En quoi la posture d'antihéros des personnages leur a permis de séduire les lecteurs?

Astérix et Obélix ont beaucoup d'autodérision. Il y a une franche camaraderie entre eux. Ils se chicanent beaucoup. Ils sont un peu rustres. Et peut-être plus accessibles, contrairement à Tintin, qui est une œuvre plus élitiste, avec un journaliste d'enquête, un personnage qui n'a de relation avec personne, qui reste seul avec son chien et qui n'a pas d'identité affective et sexuelle. Il faut tout de même préciser qu'Astérix et Obélix tout seuls ne sont pas forts. Ils le deviennent en groupe avec la potion magique, qui est l'équivalent de notre spécificité culturelle.

Quel est ton album préféré?

J'en ai plusieurs, mais je préfère ceux de l'époque de Goscinny, qui avait un deuxième, un troisième et un quatrième niveau dans ses histoires. C'est un génie du calembour et un maître de la BD, qui a aussi écrit Le Petit Nicholas, Lucky Luke et Iznogoud. Il a travaillé sur tellement de séries. Cette semaine, ça fait d'ailleurs 41 ans qu'il est mort.

Pourquoi l'intelligentsia littéraire québécoise a longtemps regardé de haut Astérix?

La BD en général était perçue ainsi. La mise en valeur du 9e art n'existait pas à l'époque. C'était vu comme des comics qui n'étaient pas de la lecture. Surtout au Québec, car les Français, les Belges et les Européens en général étaient en avance là-dessus. Yves Michaud a fait beaucoup pour Tintin, Astérix et l'ensemble des BD franco-belges en publiant un paquet de BD dans le supplément jeunesse du journal La Patrie dans les années 1960. Ça leur a donné un peu de coffre. N'oublions pas que le buzz d'Astérix est arrivé chez nous avec 20 ans de retard. Goscinny et Uderzo étaient déjà des méga stars en Europe.

Je me trompe ou tu es particulièrement fier de ce projet?

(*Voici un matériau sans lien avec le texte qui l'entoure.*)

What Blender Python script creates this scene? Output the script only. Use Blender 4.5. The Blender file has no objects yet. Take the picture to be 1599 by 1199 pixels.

C'est une grosse affaire! La semaine passée, j'ai publié deux nouveaux Gargouille: ça fonctionne bien et c'est le fun. Mais là, je m'adresse au grand public, à tout le monde. Mon livre est multi-générationnel, contrairement à Gargouille, qui rejoint les 8-12 ans. Je suis content du coup qu'on a réussi, l'éditeur et moi: on a toujours bien un livre officiel approuvé par les équipes d'Uderzo!